The Near Future of the Canucks Cap: Goalies and My Takes

Ryan Biech over at Canucks Army wrote a great piece about how the Canucks should probably get on resigning Bo Horvat, and I agree 100%. However, this got me thinking about the other players who would need new contracts in there near future. So I headed on over to Cap Friendly, and it looks a little tight in the near future.

While resigning Bo is very needed, especially right now, I will leave it up to Mr. Biech to explain to you why that is. If he continues to score, his price will only go up, which means less money to go around, and from what I found, the Canucks will need every cent they can get in the next two years. Here is what I found for Goalies.


The Canucks have asserted Jacob Markstrom is their Goalie of the future, well the near future anyway. He’s signed until the 2019-20 season at a rate of $3.6m per season. Ryan Miller, and his $6m cap hit, will be off the books this summer. My guess, judging from Markstrom’s contract, they will be pursuing a Goalie of similar price tag, which is what a lot of teams have started to do.

I hope this is their strategy as paying around $6m for another Goalie would severely hinter their ability to resign their RFA Forwards and Defenceman. There are plenty of short-term, reasonable options until highly touted prospect Thatcher Demko will be NHL-ready. Demko dominated in net at Boston College and is seeing some good time in the AHL with the Utica Comets.


I expect to see at least one Free Agent Goalie signing this summer to split time with Markstrom. Whether that will be someone to split time with 50-50 or say 60-40 will be seen. I think they are committed to Demko long-term, and will see how he responds to his first, full AHL season. If he does really well, he could be on the big club as early as next season. I will be happy if they do continue to invest in the position with more draft picks or Free Agent signings.



It’s much better to have too many RFAs than you know what to do with. That means you’ve been getting production out of younger guys, for not an insane amount of money. Now will all these guys pan out, even if you do pay them? Most likely not, and I’m not going to turn this into an Arm-Chair GM conclusion. However, I am going to suggest what should happen, and what will probably happen.


I want to see heavy investment in the youth. I would rather have 22 year-old Brendan Gaunce on the third line making mistakes, than another  29 year-old Derek Dorsett making $2.6m coming off another five goal season. Or signing Jack Skille, when you have an entire AHL system full of guys looking for a shot, or a First Round pick needing ice time!

I would like them to spend the money when it makes sense, not because they think they have to. After next season I would like them to say to the Sedins: “You’re our franchise leading scorers, and that’s great, but you’re pushing 38, so here is what your worth is now.” Not “Oh your numbers will be retired here’s a raise.” I don’t want to see them mortgage their future to hold onto a mediocre past.
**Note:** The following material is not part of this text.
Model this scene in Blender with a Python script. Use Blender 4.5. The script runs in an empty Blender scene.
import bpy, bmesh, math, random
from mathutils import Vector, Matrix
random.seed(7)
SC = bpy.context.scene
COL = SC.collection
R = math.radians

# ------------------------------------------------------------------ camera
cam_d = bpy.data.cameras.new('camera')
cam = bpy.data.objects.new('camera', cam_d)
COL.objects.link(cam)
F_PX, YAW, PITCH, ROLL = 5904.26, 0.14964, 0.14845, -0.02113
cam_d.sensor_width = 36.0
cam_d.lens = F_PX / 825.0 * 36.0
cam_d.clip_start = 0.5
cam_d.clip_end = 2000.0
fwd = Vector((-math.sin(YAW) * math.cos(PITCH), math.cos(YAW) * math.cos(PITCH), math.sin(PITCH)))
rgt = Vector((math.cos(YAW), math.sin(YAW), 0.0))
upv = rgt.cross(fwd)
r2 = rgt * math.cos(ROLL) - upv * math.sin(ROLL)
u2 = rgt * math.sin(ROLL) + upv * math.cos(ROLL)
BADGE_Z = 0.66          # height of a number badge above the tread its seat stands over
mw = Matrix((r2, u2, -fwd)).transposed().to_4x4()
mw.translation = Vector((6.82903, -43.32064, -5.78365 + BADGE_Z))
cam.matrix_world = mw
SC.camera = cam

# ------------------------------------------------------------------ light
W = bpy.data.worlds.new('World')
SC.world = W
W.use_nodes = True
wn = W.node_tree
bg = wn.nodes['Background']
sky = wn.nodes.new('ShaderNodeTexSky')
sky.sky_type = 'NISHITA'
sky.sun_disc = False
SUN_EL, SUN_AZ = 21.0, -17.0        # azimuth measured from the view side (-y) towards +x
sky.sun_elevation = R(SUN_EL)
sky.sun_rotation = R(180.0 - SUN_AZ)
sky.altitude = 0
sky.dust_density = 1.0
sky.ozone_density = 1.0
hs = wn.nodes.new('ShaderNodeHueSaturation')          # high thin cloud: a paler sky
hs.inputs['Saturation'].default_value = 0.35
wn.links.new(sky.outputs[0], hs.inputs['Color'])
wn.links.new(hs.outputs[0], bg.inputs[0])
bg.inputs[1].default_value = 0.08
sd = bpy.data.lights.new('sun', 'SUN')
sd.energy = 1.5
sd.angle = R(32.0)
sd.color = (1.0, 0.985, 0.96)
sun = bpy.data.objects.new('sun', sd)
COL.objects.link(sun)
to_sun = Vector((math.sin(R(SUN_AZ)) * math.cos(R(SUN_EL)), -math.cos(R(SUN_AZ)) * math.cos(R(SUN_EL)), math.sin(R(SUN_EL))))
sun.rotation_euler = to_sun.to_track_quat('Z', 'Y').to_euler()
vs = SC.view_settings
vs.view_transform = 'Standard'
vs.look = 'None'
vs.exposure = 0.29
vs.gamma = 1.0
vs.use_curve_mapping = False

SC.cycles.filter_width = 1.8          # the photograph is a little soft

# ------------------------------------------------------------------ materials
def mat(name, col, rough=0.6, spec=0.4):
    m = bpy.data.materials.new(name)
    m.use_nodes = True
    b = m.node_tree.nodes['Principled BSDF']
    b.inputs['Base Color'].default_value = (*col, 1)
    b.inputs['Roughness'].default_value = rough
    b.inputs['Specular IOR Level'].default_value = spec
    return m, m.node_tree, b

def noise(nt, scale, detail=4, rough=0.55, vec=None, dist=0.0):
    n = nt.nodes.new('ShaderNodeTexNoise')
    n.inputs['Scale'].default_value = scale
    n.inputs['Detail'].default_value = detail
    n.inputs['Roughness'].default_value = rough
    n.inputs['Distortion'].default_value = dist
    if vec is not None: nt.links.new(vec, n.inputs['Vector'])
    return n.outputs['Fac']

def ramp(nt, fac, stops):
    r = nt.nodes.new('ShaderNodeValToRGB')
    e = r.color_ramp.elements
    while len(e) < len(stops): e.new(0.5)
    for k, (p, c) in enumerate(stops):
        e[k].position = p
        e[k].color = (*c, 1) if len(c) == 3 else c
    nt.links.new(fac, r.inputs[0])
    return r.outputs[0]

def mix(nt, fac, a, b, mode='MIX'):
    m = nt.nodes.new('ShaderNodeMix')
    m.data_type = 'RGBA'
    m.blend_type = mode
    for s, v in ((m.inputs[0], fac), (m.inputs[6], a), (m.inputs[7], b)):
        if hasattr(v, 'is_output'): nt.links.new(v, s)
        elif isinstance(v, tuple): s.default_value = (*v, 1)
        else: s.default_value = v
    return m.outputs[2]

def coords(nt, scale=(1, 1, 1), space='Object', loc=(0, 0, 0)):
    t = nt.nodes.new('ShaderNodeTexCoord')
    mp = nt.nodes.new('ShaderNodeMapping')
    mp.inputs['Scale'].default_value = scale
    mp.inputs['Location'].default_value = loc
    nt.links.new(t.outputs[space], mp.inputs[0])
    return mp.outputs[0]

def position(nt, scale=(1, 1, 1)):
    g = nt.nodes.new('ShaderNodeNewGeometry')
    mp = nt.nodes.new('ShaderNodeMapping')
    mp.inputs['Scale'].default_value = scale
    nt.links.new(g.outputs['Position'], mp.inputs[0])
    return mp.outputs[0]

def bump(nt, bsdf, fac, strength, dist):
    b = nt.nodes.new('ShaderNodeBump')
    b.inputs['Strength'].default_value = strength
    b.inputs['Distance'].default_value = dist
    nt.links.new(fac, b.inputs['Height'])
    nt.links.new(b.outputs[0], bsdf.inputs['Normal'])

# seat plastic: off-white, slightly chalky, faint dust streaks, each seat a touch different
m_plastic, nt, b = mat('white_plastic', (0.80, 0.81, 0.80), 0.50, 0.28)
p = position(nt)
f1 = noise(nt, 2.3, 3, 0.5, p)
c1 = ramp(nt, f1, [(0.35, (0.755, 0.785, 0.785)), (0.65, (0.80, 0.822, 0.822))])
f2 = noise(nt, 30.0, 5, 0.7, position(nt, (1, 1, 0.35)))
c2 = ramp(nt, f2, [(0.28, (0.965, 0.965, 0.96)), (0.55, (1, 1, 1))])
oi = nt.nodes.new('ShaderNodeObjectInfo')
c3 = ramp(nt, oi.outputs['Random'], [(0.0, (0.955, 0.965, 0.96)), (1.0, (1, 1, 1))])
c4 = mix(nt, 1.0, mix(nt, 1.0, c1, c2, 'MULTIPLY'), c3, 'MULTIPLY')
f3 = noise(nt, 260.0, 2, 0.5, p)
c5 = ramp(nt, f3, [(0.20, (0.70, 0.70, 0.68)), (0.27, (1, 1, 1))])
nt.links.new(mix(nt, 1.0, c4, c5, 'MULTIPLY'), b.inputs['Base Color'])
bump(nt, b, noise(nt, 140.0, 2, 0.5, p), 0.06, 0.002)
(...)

Judging by what we have seen, and continue to see, a massive investment in youth will definitely not happen. I am done listening to Jim Benning and Trevor Linden talking about what they are trying to do. I am a firm believer in “Actions speak louder than words,” and that’s what I will use in my predictions.

Over the next two summers there will be at least two cast-offs from other teams who will be given contracts, and ice-time, in favour of younger guys who need it. They will use a good chunk of cap space to overpay a Free Agent who they will not need. Remember, Benning was a part of the group that traded Tyler Seguin for the guy he just signed who is under-performing.

I think over the next two years we will be seeing some lop-sided trades as they unload players they cannot afford to resign as they have spent the money elsewhere. I think their signings this summer will severely hamper their moves in the following summer, and once again their focus will be on an idealist situation and not the reality of that they are facing.